RECORDS:
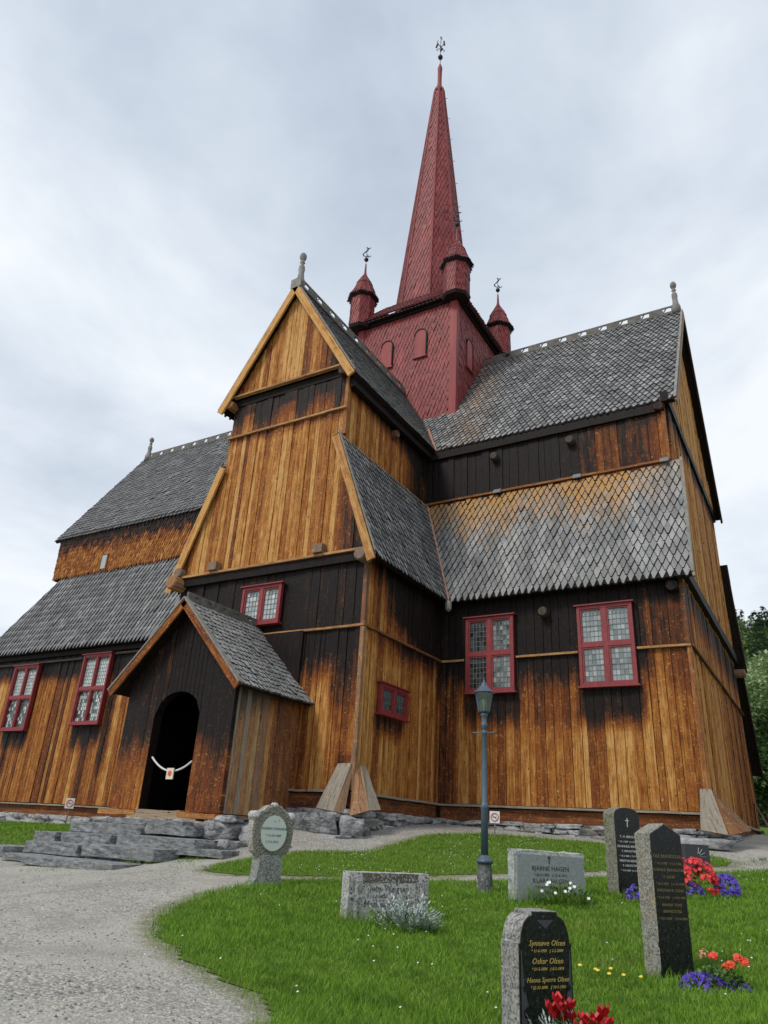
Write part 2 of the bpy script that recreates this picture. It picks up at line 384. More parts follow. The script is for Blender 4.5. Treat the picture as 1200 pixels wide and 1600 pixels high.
# string courses, beams
def strip(p0,p1,w=.09,h=.06,att=(.6,.1,.25),name='ledge_board',mt=None,up=(0,0,1)):
    q=MB(); q.beam(p0,p1,w,h,up,att,nseg=max(1,int((Vector(p1)-Vector(p0)).length/.6)),jit=.006); return q.build(name,mt or WOOD,CH)
strip((-3.3,-.06,ZM),(.06,-.06,ZM)); strip((-7.1,-.14,6.25),(.12,-.14,6.25),.12,.07); strip((-5.9,-.13,11.12),(-1.08,-.13,11.12),.08,.06); strip((-6.15,-.22,12.69),(-.9,-.22,12.69),.14,.07)
strip((.06,-.06,ZM),(.06,YC,ZM),.09,.06,(.5,.5,.1))
strip((-7.15,-.05,6.08),(.2,-.05,6.08),.16,.28,(.3,1,0),'wall_beam',TAR)
strip((-5.95,-.03,12.5),(-1.05,-.03,12.5),.14,.26,(.3,1,0),'wall_beam',TAR)
# side of the near arm (x=0, looking +x)
def tarAs_low(s,z):
    t=.22+.6*sm(z,3.2,4.2)*sm(s,0.2,2.4)+.12*sm(z,3.5,4.1)
    if .7<s<2.5: t=max(t,.85*sm(z,1.0,1.9)*(1 if z<2 else .2)*(1 if .85<s<2.3 else .5))
    t=max(t,.95*sm(s,4.0,4.6)*sm(z,1.5,3.5)); t=max(t,.5*sm(s,3.6,4.5))
    return t
m=MB(); boards(m,(0,0,0),(0,1,0),(1,0,0),0,YC,lambda s:ZM-.03,lambda s:.0,tarAs_low,wr=(.11,.22))
def tarAs_mid(s,z): return min(1,.30+.8*sm(s,.3,2.2)*sm(z+.25*s,4.5,5.6)+.5*sm(s,2.2,4)+.3*sm(z,5.2,5.9))
boards(m,(-.02,0,0),(0,1,0),(1,0,0),0,YC,lambda s:6.85,lambda s:ZM+.03,tarAs_mid,wr=(.13,.26))
m.build('plank_wall',WOOD,CH)
m=MB(); boards(m,(-1.15,0,0),(0,1,0),(1,0,0),0,YC+.85,lambda s:12.6,lambda s:9.9,lambda s,z:.24+.75*sm(z-.12*(5-s),10.9,11.9)+.55*sm(s,2.8,5),wr=(.14,.26))
m.build('plank_wall',WOOD,CH)
m=MB(); boards(m,(-7,0,0),(0,-1,0),(-1,0,0),-YC,0,lambda s:ZB,lambda s:-.3,lambda s,z:.4+.5*sm(z,3,4.5)); boards(m,(-5.85,0,0),(0,-1,0),(-1,0,0),-YC-.9,0,lambda s:12.6,lambda s:9.9,lambda s,z:.6)
m.build('plank_wall',WOOD,CH)
# near arm roofs
OVE=.37
sh_y=lambda x,r:(r,0,.5)
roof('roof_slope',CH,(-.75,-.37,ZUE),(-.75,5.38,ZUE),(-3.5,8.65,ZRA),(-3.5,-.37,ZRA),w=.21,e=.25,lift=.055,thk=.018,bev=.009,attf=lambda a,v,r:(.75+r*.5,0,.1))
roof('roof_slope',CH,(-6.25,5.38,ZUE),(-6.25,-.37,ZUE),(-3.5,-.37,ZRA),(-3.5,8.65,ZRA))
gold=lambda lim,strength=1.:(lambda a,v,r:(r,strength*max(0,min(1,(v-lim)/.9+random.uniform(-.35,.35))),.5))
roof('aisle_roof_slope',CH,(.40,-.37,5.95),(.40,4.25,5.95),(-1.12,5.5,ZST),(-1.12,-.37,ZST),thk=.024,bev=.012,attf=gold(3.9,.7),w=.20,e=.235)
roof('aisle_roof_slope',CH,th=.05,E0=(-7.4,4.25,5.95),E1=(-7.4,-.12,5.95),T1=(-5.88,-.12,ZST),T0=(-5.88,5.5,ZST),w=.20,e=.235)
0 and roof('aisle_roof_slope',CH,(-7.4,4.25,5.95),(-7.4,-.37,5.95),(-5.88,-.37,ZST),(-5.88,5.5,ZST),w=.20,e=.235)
# right arm
def tarC_low(s,z):
    t=.28+.72*sm(z,2.55,4.0)*(1-.8*sm(s,6.0,6.6))
    if s<.6: t=max(t,.62)
    t=max(t,.9*(1-sm(abs(s-1.7),.8,1.15))*sm(z,1.5,2.7))
    t=max(t,1.0*(1-sm(abs(s-5.2),.75,1.1))*sm(z,1.5,2.6))
    if 2.6<s<4.3: t=max(t,.5*sm(z,1.2,2.4))
    return t
def tarC_mid(s,z): return 1.03-.58*sm(s,6.0,6.7)*(1-sm(z,5.2,6.))
m=MB(); boards(m,(0,YC,0),(1,0,0),(0,-1,0),0,XC,lambda s:ZM-.03,lambda s:.0,tarC_low,wr=(.15,.30),proud=.035)
boards(m,(0,YC+.02,0),(1,0,0),(0,-1,0),0,XC,lambda s:7.0,lambda s:ZM+.03,tarC_mid,wr=(.2,.34))
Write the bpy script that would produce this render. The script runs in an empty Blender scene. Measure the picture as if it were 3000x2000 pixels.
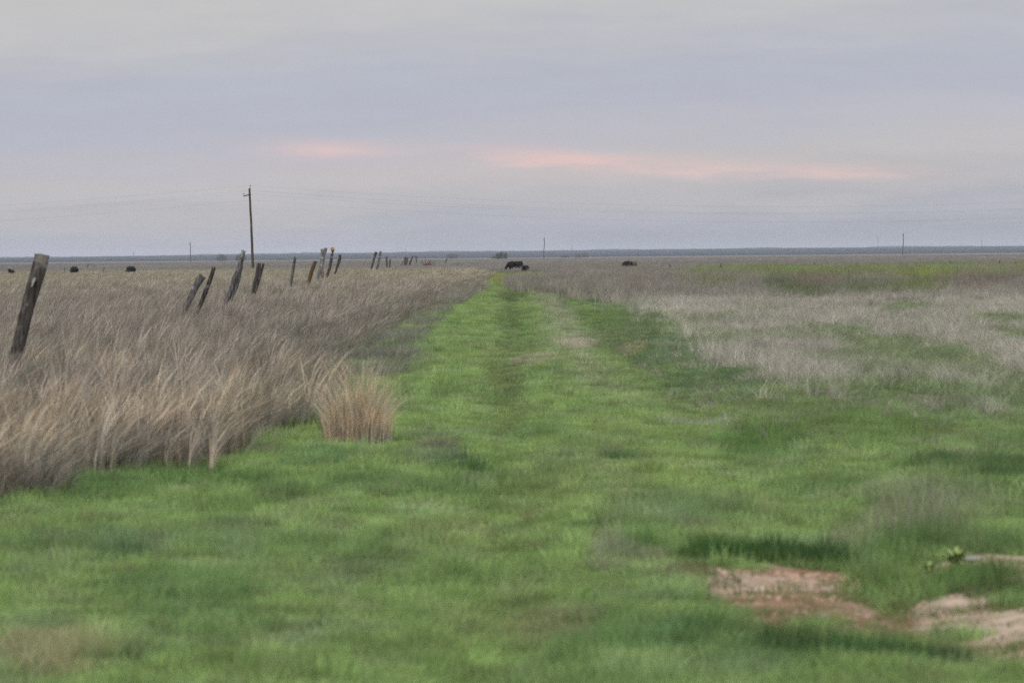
import bpy, bmesh, math, random
import numpy as np
from mathutils import Vector, Matrix
rng = np.random.default_rng(7)
random.seed(7)
S = bpy.context.scene
COL = S.collection
# ------------------------------------------------------------------ camera
FPX = 11250.0            # focal length in photo pixels (135 mm on 36 mm / 3000 px)
CAMH = 1.7
PITCH = math.atan(250 / FPX)
ROLL = 0.0098
fw = Vector((0, math.cos(PITCH), -math.sin(PITCH)))
up0 = Vector((0, math.sin(PITCH), math.cos(PITCH)))
rt0 = Vector((1, 0, 0))
rt = rt0 * math.cos(ROLL) - up0 * math.sin(ROLL)
up = up0 * math.cos(ROLL) + rt0 * math.sin(ROLL)
cd = bpy.data.cameras.new('camera'); cam = bpy.data.objects.new('camera', cd); COL.objects.link(cam)
M3 = Matrix((rt, up, -fw)).transposed()
cam.matrix_world = Matrix.Translation((0, 0, CAMH)) @ M3.to_4x4()
cd.sensor_width = 36; cd.lens = 135; cd.clip_start = 0.5; cd.clip_end = 60000
cd.dof.use_dof = True; cd.dof.focus_distance = 240; cd.dof.aperture_fstop = 5.6
S.camera = cam

def ray(px, py):
    v = fw + rt * ((px - 1500) / FPX) + up * ((1000 - py) / FPX)
    return v
def W(px, py, d):                       # point at depth Y = d
    v = ray(px, py); return Vector((0, 0, CAMH)) + v * (d / v.y)
def G(px, py, h=0.0):                   # point on the level z = h
    v = ray(px, py); return Vector((0, 0, CAMH)) + v * ((h - CAMH) / v.z)
def project(X, Y, Z):
    Z = Z - CAMH
    a = X * fw.x + Y * fw.y + Z * fw.z
    x = X * rt.x + Y * rt.y + Z * rt.z
    y = X * up.x + Y * up.y + Z * up.z
    a = np.where(a < 0.5, 0.5, a)
    return 1500 + FPX * x / a, 1000 - FPX * y / a

# ------------------------------------------------------------------ noise
_tab = rng.random((256, 256))
def vnoise(x, y):
    xi = np.floor(x).astype(np.int64); yi = np.floor(y).astype(np.int64)
    fx = x - xi; fy = y - yi; fx = fx * fx * (3 - 2 * fx); fy = fy * fy * (3 - 2 * fy)
    a = _tab[xi % 256, yi % 256]; b = _tab[(xi + 1) % 256, yi % 256]
    c = _tab[xi % 256, (yi + 1) % 256]; d = _tab[(xi + 1) % 256, (yi + 1) % 256]
    return (a * (1 - fx) + b * fx) * (1 - fy) + (c * (1 - fx) + d * fx) * fy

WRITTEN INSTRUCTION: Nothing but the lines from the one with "Write the bpy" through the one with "S.camera = cam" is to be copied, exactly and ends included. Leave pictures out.

RESULT OF THIS EXERCISE:
Write the bpy script that would produce this render. The script runs in an empty Blender scene. Measure the picture as if it were 3000x2000 pixels.
import bpy, bmesh, math, random
import numpy as np
from mathutils import Vector, Matrix
rng = np.random.default_rng(7)
random.seed(7)
S = bpy.context.scene
COL = S.collection
# ------------------------------------------------------------------ camera
FPX = 11250.0            # focal length in photo pixels (135 mm on 36 mm / 3000 px)
CAMH = 1.7
PITCH = math.atan(250 / FPX)
ROLL = 0.0098
fw = Vector((0, math.cos(PITCH), -math.sin(PITCH)))
up0 = Vector((0, math.sin(PITCH), math.cos(PITCH)))
rt0 = Vector((1, 0, 0))
rt = rt0 * math.cos(ROLL) - up0 * math.sin(ROLL)
up = up0 * math.cos(ROLL) + rt0 * math.sin(ROLL)
cd = bpy.data.cameras.new('camera'); cam = bpy.data.objects.new('camera', cd); COL.objects.link(cam)
M3 = Matrix((rt, up, -fw)).transposed()
cam.matrix_world = Matrix.Translation((0, 0, CAMH)) @ M3.to_4x4()
cd.sensor_width = 36; cd.lens = 135; cd.clip_start = 0.5; cd.clip_end = 60000
cd.dof.use_dof = True; cd.dof.focus_distance = 240; cd.dof.aperture_fstop = 5.6
S.camera = cam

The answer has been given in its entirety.